Je nachdem, wie man diese physikalischen, subversiven, magischen sowie martialischen Möglichkeiten einsetzt, wird man am Ende eines Levels immerhin anders belohnt. Es gibt eine klare Statistik darüber, wie intensiv man Kampf, Schleichen, Zauber oder Umgebung eingesetzt hat. Außerdem werden die eigenen Tode, Entdeckungen, Kills etc. mitgezählt. Man bekommt dann je nach Abschneiden unterschiedlich viel Silber, das man wiederum beim Händler eintauschen kann. Aber auch hier verliert die Spielwelt umgehend an Reiz, denn man bekommt fast nur bekanntes Zeug, das nicht besonders cool aussieht.
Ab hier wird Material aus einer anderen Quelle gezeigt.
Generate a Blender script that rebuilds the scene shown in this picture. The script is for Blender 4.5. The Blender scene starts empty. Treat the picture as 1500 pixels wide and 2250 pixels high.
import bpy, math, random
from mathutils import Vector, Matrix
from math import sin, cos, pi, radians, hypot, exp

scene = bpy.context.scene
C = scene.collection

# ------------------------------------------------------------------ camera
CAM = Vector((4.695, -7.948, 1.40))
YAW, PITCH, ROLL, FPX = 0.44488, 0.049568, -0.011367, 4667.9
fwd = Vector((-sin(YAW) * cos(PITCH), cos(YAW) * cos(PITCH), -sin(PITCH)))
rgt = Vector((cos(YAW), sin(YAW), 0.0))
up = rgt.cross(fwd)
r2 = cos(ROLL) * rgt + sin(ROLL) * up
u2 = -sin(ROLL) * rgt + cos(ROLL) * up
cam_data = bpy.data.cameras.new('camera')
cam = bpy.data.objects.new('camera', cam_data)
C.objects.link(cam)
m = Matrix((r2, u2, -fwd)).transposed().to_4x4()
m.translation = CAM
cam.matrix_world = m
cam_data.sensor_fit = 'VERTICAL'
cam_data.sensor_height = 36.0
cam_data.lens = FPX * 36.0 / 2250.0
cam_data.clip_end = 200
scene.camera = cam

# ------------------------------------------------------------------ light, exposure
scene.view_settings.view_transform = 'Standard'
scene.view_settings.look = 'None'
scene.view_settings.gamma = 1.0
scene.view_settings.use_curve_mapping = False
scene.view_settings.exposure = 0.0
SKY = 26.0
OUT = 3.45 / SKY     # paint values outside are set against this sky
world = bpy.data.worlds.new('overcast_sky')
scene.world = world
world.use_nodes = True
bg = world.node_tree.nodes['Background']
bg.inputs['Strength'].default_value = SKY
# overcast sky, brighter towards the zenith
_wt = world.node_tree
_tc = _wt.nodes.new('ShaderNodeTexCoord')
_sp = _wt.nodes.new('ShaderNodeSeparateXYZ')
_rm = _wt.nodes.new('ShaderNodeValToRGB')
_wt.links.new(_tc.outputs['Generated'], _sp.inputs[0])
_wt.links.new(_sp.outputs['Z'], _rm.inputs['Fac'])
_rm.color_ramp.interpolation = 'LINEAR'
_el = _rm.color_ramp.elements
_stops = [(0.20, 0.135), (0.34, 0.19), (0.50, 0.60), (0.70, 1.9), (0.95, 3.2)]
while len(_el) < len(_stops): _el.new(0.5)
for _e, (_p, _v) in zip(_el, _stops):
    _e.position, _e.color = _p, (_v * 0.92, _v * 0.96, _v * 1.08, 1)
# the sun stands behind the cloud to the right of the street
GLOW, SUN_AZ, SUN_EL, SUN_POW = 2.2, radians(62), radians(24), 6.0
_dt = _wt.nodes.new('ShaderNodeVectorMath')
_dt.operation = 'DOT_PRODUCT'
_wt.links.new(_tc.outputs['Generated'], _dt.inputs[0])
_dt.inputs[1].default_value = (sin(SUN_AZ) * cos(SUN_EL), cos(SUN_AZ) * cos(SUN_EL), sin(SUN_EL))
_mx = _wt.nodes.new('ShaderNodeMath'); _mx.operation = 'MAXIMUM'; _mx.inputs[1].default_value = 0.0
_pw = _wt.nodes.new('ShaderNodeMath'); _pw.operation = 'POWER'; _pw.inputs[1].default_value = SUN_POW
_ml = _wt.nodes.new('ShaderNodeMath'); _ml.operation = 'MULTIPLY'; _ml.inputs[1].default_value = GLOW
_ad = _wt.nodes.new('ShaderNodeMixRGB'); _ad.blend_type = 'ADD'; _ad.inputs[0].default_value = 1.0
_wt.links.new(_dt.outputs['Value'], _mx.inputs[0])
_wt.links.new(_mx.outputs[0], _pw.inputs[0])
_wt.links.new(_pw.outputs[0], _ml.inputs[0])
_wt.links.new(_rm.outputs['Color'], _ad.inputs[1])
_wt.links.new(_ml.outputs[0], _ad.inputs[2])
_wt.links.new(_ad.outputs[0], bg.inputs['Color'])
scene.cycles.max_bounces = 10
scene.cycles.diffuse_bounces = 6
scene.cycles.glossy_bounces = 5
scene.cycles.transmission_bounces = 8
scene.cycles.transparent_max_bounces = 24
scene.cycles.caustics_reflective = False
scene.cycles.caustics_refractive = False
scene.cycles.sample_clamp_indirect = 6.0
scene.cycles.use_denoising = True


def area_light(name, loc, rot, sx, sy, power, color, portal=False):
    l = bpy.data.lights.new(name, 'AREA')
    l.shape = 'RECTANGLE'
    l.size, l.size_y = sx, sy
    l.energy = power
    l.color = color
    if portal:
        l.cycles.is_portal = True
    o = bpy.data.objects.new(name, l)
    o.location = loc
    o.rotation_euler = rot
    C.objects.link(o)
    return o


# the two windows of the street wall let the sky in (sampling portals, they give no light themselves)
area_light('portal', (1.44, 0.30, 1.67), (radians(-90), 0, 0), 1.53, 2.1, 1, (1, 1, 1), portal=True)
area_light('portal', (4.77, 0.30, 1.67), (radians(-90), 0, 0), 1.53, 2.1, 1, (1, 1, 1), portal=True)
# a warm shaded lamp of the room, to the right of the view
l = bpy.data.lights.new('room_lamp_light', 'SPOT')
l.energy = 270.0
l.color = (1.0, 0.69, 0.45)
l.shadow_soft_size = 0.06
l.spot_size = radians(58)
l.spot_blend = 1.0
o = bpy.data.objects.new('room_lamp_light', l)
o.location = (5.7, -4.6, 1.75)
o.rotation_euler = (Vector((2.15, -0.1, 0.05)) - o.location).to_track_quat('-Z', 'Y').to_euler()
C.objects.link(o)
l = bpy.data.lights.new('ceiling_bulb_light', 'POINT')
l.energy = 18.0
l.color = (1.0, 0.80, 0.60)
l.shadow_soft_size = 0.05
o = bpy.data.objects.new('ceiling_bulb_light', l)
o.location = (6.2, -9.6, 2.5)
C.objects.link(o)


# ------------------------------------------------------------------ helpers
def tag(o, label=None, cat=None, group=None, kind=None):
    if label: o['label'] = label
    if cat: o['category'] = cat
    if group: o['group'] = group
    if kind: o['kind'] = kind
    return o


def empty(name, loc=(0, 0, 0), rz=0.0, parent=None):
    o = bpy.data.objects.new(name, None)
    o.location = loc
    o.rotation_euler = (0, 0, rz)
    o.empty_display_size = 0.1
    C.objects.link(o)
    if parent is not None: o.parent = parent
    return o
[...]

Gerade der eigene Charakter geht angesichts der lieblosen abstrakten Darstellung vollkommen unter, so dass gar keine Lust auf weitere Ausrüstung, Waffen, Kleidung & Co aufkommt.

Fazit

So langsam nerven die unfertigen Projekte mit ihren Bugs! Gerade bei so einem im Ansatz sympathischen Titel, der fehlerfrei die Chance auf eine 70er-Wertung hatte. Aber: Ich finde eine Rune, nehme sie auf, sie landet nicht im Inventar. Ich bin kurz vor dem Ende einer Mission, das Spiel stürzt ab. Immer wieder muss ich also bekannte Strecken nochmal zurücklegen - immerhin waren die Fehler nach dem ersten Patch nicht reproduzierbar, sonst hätte es "Mangelhaft" gegeben. Trotzdem hab ich die Lust verloren. Denn selbst wenn alles läuft, sorgt dieses Fantasy-Abenteuer nur für solide Unterhaltung. Dass diese Hommage nicht an die Pionierleistung von Ultima Underworld aus dem Jahr 1992 herankommen würde, war natürlich abzusehen. Aber es gelingt OtherSide Entertainment zumindest in einigen Momenten an die Faszination des freien Abenteuers anzuknüpfen: Die Erkundung der verwinkelten unterirdischen Areale macht durchaus Laune, denn man kann sehr schön experimentieren und Probleme sowie Feinde über Magie, Mechanismen, Kampf oder Schleichtugenden aus dem Weg räumen. Hinzu kommen physikalische Interaktionen, dynamische Belohnungen sowie mehrere Fraktionen, die man über seine Spielweise beeinflusst. Gut gefallen haben mir auch die stimmungsvollen Kommentare, die für etwas Dungeon-Keeper-Flair sorgen. Aber diese bunte bis kitschige Fantasy entfaltet keine atmosphärische Sogwirkung - manchmal fühlt man sich nicht wie in einer lebendigen Welt, sondern wie in einem seelenlosen Baukasten der Unity-Engine. Leider trüben nicht nur das Artdesign sowie die sterilen Menüs, sondern auch die fummelige Steuerung sowie Bildratenprobleme und nervige Ladezeiten immer wieder den Spielspaß. Unterm Strich reicht das zusammen mit den erwähnten Bugs nicht mehr für eine befriedigende Wertung. Ich empfehle euch, mit dem Kauf zu warten, bis das Spiel wirklich fertig ist.

Pro

geistiger Nachfolger zu Ultima Underworld
stimmungsvolle Kommentare
Botschaften sorgen für mysteriöses Flair
cleveres Spiel und Kombos werden belohnt
dreigeteilte Fähigkeitenentwicklung (Kampf, Magie, Stealth)
vielfältige Rätsel und Stealth-Action-Flair
interessantes Magie- und Runensystem
viele physikalische Interaktionen; Gewicht relevant
Feuer brennt auf Holz
mehrere Fraktionen beeinflussbar
Statistiken zeigen Spielweise
mit Maus/Tastatur oder Gamepad spielbar
Steuerung frei belegbar
deutsche (und andere) Sprachausgabe

Kontra

viel zu viele Bugs und Abstürze
unpassendes bis kitschiges Artdesign
Fantasywelt wirkt zu oft künstlich wie ein Baukasten
teils übersensible physikalische Umgebung
fummelige Steuerung und Interaktion
hässliches Inventar, Menüs & Gegenstände
lange Ladezeiten
sehr simples Kampfsystem
Abstürze, Grafikfehler und Bildratenprobleme

Wertung

PC

So langsam nerven die unfertigen Projekte mit ihren Bugs! Aber selbst wenn alles läuft, sorgt dieses Fantasy-Abenteuer nur für solide Unterhaltung. Von der Faszination Ultima Underworlds ist man weit entfernt.